Dollar General’s top-line sales rose 11.1% year over year to $9.5 billion in the third quarter, with comparable sales up 6.8%, according to a press release. Operating profit at the discounter was up 10.5% to $735.5 million, but new CEO Jeff Owen pointed to higher-than-expected distribution and transportation costs as weighing on earnings. Due to elevated costs, as well as pressure from sales mix, shrink and damages, the company significantly lowered its forecasts for profit growth during the fiscal year, from a high end of 14% to, now, 8%.
With top-line growth in double digits, there is little doubt that Dollar General is benefiting from a volatile environment for consumers, many of whom are seeking value wherever they can to combat inflation in essential goods.
Owen said in a release that the retailer has seen a “modest” increase in customer traffic as well market share gains in both consumable and non-consumable category sales. As for the protracted cost pressure, Owen said the company sees these as “largely temporary, and we are confident in our plans to drive greater supply chain efficiencies moving forward.”
The retailer’s earnings missed analyst estimates as unexpected costs ate into profits. And while operating profits on the whole rose, Telsey Advisory Group analyst pointed out that operating margin remained flat from last year, when skyrocketing freight and transportation costs were endemic in the industry.
Meanwhile, Dollar General’s sales reflected the current selling environment across much of retail. Comp sales in consumables — which on the whole carry lower margins — rose, while comps were down in apparel, seasonal and home products, according to the company. That shift in sales mix also weighed on the company’s margins.
Still, Dollar General’s position as one of the largest value players ought to benefit it as consumers buckle down for continued inflation and an expected recession.

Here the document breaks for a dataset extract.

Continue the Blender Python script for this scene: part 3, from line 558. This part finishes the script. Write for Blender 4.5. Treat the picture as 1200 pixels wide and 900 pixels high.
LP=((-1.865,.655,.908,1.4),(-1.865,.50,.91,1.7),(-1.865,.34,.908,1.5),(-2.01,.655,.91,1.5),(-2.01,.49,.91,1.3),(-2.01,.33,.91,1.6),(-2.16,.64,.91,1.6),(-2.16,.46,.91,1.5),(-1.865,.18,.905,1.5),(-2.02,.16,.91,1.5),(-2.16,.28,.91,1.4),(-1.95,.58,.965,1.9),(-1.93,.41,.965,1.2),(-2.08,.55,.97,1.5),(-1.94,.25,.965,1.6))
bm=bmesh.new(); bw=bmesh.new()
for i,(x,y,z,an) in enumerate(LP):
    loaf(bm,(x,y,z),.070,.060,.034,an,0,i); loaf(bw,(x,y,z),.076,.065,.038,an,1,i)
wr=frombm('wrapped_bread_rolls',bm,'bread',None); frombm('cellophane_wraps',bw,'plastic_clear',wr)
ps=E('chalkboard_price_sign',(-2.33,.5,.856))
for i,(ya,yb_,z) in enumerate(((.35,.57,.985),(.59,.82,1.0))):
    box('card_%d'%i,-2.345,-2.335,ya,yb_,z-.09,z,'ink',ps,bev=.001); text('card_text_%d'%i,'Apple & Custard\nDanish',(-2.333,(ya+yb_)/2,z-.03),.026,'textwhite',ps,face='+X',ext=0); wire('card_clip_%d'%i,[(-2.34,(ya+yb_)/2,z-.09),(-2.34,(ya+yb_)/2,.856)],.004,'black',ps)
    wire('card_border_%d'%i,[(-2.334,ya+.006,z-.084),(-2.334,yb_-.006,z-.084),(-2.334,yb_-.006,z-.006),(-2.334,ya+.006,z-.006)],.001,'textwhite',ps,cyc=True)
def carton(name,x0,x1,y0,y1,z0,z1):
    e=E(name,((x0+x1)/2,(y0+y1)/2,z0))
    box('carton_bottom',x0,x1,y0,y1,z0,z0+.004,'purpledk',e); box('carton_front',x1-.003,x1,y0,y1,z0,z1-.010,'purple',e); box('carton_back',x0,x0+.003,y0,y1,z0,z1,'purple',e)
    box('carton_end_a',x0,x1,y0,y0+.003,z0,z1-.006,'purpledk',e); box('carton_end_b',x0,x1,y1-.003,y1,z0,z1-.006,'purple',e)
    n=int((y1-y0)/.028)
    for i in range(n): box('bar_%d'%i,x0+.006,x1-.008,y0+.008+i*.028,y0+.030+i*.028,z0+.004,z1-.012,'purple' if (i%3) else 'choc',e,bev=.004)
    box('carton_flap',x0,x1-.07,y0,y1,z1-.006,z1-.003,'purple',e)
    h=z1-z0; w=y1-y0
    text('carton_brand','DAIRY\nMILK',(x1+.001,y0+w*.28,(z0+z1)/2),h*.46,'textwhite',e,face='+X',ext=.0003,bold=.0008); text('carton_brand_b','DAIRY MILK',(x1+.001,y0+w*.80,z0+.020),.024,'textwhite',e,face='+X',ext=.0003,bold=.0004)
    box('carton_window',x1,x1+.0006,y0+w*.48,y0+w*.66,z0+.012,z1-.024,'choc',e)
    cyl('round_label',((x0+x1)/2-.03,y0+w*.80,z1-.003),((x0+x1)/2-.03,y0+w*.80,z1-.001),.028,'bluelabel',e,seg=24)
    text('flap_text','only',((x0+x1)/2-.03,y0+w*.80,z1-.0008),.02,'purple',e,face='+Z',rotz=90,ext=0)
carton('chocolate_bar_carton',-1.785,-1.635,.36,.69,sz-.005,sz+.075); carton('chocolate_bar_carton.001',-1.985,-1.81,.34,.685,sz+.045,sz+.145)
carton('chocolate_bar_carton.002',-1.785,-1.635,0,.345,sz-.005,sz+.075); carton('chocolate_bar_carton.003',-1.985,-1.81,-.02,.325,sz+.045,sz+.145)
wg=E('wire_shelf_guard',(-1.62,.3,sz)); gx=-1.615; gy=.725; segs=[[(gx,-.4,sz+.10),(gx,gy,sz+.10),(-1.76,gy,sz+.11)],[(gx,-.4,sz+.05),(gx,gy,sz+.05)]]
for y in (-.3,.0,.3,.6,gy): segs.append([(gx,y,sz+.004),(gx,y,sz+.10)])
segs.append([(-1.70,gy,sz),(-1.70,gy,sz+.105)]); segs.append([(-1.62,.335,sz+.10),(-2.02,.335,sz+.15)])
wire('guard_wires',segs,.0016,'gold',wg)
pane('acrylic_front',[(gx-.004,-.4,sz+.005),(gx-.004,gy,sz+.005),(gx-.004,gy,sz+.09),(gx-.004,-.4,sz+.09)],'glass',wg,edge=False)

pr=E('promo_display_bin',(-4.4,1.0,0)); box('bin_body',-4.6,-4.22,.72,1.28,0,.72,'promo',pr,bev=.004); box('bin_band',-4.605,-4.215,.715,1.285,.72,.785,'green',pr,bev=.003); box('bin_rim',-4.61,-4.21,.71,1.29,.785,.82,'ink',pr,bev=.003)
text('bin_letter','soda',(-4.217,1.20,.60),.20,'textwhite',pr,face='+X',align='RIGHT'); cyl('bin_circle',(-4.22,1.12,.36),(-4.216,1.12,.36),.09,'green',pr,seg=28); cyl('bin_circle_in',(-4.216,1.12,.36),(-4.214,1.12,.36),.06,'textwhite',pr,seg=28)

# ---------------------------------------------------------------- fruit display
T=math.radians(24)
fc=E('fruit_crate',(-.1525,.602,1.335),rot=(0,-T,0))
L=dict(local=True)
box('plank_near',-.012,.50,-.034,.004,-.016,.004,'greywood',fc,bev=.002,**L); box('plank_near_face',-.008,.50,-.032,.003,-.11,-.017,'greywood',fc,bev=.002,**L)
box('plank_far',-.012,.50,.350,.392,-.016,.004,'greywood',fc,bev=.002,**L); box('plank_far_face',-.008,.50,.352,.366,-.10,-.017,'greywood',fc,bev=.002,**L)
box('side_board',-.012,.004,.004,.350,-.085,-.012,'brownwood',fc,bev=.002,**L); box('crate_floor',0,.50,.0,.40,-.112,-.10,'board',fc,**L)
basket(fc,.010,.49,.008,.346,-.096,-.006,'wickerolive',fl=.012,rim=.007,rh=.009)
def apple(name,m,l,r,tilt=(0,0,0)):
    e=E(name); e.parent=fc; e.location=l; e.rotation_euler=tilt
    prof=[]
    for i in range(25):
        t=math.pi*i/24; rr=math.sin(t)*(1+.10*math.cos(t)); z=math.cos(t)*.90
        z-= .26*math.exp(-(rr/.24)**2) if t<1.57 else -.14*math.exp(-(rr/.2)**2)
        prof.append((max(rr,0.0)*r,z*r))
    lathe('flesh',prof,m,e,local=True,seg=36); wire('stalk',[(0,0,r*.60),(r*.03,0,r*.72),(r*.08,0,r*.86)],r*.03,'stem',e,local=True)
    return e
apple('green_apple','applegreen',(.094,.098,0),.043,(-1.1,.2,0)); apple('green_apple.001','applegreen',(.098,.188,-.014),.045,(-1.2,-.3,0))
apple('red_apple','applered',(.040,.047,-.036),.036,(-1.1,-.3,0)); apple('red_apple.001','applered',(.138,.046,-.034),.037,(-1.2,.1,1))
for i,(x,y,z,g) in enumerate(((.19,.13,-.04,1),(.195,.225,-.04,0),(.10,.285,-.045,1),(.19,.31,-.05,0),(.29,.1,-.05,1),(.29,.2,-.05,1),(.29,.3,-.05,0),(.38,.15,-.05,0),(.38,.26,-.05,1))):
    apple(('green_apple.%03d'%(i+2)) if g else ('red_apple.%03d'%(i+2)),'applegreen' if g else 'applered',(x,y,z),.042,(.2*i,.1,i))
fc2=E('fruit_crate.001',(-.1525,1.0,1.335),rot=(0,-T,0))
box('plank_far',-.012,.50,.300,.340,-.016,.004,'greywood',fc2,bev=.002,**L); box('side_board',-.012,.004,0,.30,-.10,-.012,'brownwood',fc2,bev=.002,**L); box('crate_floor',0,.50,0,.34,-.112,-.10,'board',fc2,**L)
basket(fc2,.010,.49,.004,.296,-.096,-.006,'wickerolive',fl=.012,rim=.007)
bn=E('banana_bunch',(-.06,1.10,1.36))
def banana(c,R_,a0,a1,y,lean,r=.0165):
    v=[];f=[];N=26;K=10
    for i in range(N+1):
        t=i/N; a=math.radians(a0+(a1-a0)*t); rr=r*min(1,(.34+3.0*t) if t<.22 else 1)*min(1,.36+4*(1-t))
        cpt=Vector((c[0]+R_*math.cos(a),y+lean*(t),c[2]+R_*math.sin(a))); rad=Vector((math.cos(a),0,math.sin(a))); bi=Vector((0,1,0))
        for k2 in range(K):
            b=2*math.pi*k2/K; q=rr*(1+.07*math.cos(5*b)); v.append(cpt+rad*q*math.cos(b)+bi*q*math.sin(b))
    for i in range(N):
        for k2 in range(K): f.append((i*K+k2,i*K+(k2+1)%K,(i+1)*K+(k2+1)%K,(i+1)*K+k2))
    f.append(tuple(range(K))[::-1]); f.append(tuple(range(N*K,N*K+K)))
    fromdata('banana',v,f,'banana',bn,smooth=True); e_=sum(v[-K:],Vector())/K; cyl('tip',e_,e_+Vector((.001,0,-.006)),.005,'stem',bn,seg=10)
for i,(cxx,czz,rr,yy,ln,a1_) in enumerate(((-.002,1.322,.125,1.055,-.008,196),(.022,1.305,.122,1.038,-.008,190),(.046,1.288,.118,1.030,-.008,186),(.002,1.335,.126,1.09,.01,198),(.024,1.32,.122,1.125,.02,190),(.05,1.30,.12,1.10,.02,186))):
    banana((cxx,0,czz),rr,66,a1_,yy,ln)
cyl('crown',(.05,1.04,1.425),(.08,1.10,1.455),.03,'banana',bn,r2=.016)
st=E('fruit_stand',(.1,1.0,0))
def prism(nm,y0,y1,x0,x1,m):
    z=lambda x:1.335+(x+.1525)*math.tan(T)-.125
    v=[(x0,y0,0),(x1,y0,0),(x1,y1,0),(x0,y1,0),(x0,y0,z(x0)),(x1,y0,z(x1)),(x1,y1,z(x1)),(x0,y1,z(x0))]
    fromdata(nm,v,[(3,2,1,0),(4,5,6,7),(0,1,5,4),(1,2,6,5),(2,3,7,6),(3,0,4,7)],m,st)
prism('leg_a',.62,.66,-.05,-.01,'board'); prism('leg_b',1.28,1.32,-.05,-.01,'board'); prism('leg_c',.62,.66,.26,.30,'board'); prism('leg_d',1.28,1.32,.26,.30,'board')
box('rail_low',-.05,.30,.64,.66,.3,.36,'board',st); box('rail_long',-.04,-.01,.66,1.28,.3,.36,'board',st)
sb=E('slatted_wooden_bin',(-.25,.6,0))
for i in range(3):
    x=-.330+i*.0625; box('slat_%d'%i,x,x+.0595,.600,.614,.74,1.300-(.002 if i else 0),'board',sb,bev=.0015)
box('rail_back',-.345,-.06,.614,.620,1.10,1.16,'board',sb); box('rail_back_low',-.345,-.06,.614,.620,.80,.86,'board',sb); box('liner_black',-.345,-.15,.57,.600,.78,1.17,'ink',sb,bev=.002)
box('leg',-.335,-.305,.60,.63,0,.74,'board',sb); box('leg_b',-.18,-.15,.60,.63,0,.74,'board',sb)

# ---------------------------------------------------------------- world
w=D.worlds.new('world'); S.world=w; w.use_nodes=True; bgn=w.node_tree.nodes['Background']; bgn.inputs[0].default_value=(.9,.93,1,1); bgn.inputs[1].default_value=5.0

“While Dollar General is facing pressures from elevated costs, we expect performance to be relatively solid as the year progresses, as consumers continue to increase reliance on Dollar General in this more challenging economic environment,” the Telsey analysts said in an emailed note, pointing to the retailer’s strong comps during the
2008 - 2009 recession.
Neil Saunders, managing director of GlobalData, also pointed to new stores — of which Dollar General opened 268 in Q3 alone — and higher prices as elevating Dollar General’s sales, along with an influx of new customers seeking refuge in value prices. Some of those new shoppers are also visiting Dollar General for its proximity to their homes, as a way to save on gas costs, Saunders noted, pointing to his firm’s data.